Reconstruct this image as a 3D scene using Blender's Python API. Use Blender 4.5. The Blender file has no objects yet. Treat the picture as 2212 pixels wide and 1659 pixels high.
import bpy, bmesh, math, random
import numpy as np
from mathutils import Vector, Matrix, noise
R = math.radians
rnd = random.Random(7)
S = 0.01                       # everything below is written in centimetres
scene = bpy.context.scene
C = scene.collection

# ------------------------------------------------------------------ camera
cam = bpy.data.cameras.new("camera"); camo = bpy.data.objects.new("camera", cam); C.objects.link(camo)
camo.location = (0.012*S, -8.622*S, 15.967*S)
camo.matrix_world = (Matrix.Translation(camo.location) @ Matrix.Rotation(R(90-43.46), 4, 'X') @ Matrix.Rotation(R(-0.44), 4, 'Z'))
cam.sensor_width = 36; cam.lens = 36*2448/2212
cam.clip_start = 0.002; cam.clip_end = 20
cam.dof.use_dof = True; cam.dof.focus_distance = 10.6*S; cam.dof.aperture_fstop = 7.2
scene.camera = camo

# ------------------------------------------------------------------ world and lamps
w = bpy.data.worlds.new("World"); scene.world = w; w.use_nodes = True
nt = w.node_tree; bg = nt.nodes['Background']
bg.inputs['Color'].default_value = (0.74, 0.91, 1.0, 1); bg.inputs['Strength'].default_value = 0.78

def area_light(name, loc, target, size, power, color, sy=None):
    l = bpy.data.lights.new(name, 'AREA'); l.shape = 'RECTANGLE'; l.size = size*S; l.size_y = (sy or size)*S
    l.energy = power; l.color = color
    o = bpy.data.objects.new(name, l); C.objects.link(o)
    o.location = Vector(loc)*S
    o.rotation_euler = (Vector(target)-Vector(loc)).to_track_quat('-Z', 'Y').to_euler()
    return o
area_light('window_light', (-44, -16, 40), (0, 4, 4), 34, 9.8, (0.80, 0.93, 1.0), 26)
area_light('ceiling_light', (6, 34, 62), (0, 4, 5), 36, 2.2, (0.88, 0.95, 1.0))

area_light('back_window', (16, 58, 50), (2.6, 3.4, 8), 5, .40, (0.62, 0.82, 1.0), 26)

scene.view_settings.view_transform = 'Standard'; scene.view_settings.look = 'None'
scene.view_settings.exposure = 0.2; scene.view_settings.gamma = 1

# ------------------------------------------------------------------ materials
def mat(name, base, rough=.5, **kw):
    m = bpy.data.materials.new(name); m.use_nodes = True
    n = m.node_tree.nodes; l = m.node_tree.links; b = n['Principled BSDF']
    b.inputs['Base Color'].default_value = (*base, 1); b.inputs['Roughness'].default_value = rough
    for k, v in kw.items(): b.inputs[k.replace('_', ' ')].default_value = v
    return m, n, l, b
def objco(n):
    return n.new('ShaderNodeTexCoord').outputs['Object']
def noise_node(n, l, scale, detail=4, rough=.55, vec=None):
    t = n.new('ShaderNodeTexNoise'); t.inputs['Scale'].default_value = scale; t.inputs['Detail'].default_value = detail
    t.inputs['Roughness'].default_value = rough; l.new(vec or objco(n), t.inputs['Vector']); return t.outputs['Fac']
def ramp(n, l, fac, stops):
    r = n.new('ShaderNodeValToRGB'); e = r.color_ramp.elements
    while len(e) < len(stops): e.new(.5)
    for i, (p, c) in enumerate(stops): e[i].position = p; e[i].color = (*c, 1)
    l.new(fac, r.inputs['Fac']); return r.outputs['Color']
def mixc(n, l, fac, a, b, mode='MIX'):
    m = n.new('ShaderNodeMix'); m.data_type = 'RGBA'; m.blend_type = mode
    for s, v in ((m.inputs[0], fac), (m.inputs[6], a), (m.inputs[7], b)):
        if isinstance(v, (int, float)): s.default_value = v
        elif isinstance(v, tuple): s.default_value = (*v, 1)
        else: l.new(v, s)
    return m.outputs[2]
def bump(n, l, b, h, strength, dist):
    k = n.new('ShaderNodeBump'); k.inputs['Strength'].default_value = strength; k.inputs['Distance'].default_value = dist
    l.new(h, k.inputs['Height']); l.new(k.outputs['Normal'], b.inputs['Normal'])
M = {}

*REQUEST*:
Copy the data above in full, character for character.

*ANSWER TO THIS PROBLEM*:
Reconstruct this image as a 3D scene using Blender's Python API. Use Blender 4.5. The Blender file has no objects yet. Treat the picture as 2212 pixels wide and 1659 pixels high.
import bpy, bmesh, math, random
import numpy as np
from mathutils import Vector, Matrix, noise
R = math.radians
rnd = random.Random(7)
S = 0.01                       # everything below is written in centimetres
scene = bpy.context.scene
C = scene.collection

# ------------------------------------------------------------------ camera
cam = bpy.data.cameras.new("camera"); camo = bpy.data.objects.new("camera", cam); C.objects.link(camo)
camo.location = (0.012*S, -8.622*S, 15.967*S)
camo.matrix_world = (Matrix.Translation(camo.location) @ Matrix.Rotation(R(90-43.46), 4, 'X') @ Matrix.Rotation(R(-0.44), 4, 'Z'))
cam.sensor_width = 36; cam.lens = 36*2448/2212
cam.clip_start = 0.002; cam.clip_end = 20
cam.dof.use_dof = True; cam.dof.focus_distance = 10.6*S; cam.dof.aperture_fstop = 7.2
scene.camera = camo

# ------------------------------------------------------------------ world and lamps
w = bpy.data.worlds.new("World"); scene.world = w; w.use_nodes = True
nt = w.node_tree; bg = nt.nodes['Background']
bg.inputs['Color'].default_value = (0.74, 0.91, 1.0, 1); bg.inputs['Strength'].default_value = 0.78

def area_light(name, loc, target, size, power, color, sy=None):
    l = bpy.data.lights.new(name, 'AREA'); l.shape = 'RECTANGLE'; l.size = size*S; l.size_y = (sy or size)*S
    l.energy = power; l.color = color
    o = bpy.data.objects.new(name, l); C.objects.link(o)
    o.location = Vector(loc)*S
    o.rotation_euler = (Vector(target)-Vector(loc)).to_track_quat('-Z', 'Y').to_euler()
    return o
area_light('window_light', (-44, -16, 40), (0, 4, 4), 34, 9.8, (0.80, 0.93, 1.0), 26)
area_light('ceiling_light', (6, 34, 62), (0, 4, 5), 36, 2.2, (0.88, 0.95, 1.0))

area_light('back_window', (16, 58, 50), (2.6, 3.4, 8), 5, .40, (0.62, 0.82, 1.0), 26)

scene.view_settings.view_transform = 'Standard'; scene.view_settings.look = 'None'
scene.view_settings.exposure = 0.2; scene.view_settings.gamma = 1

# ------------------------------------------------------------------ materials
def mat(name, base, rough=.5, **kw):
    m = bpy.data.materials.new(name); m.use_nodes = True
    n = m.node_tree.nodes; l = m.node_tree.links; b = n['Principled BSDF']
    b.inputs['Base Color'].default_value = (*base, 1); b.inputs['Roughness'].default_value = rough
    for k, v in kw.items(): b.inputs[k.replace('_', ' ')].default_value = v
    return m, n, l, b
def objco(n):
    return n.new('ShaderNodeTexCoord').outputs['Object']
def noise_node(n, l, scale, detail=4, rough=.55, vec=None):
    t = n.new('ShaderNodeTexNoise'); t.inputs['Scale'].default_value = scale; t.inputs['Detail'].default_value = detail
    t.inputs['Roughness'].default_value = rough; l.new(vec or objco(n), t.inputs['Vector']); return t.outputs['Fac']
def ramp(n, l, fac, stops):
    r = n.new('ShaderNodeValToRGB'); e = r.color_ramp.elements
    while len(e) < len(stops): e.new(.5)
    for i, (p, c) in enumerate(stops): e[i].position = p; e[i].color = (*c, 1)
    l.new(fac, r.inputs['Fac']); return r.outputs['Color']
def mixc(n, l, fac, a, b, mode='MIX'):
    m = n.new('ShaderNodeMix'); m.data_type = 'RGBA'; m.blend_type = mode
    for s, v in ((m.inputs[0], fac), (m.inputs[6], a), (m.inputs[7], b)):
        if isinstance(v, (int, float)): s.default_value = v
        elif isinstance(v, tuple): s.default_value = (*v, 1)
        else: l.new(v, s)
    return m.outputs[2]
def bump(n, l, b, h, strength, dist):
    k = n.new('ShaderNodeBump'); k.inputs['Strength'].default_value = strength; k.inputs['Distance'].default_value = dist
    l.new(h, k.inputs['Height']); l.new(k.outputs['Normal'], b.inputs['Normal'])
M = {}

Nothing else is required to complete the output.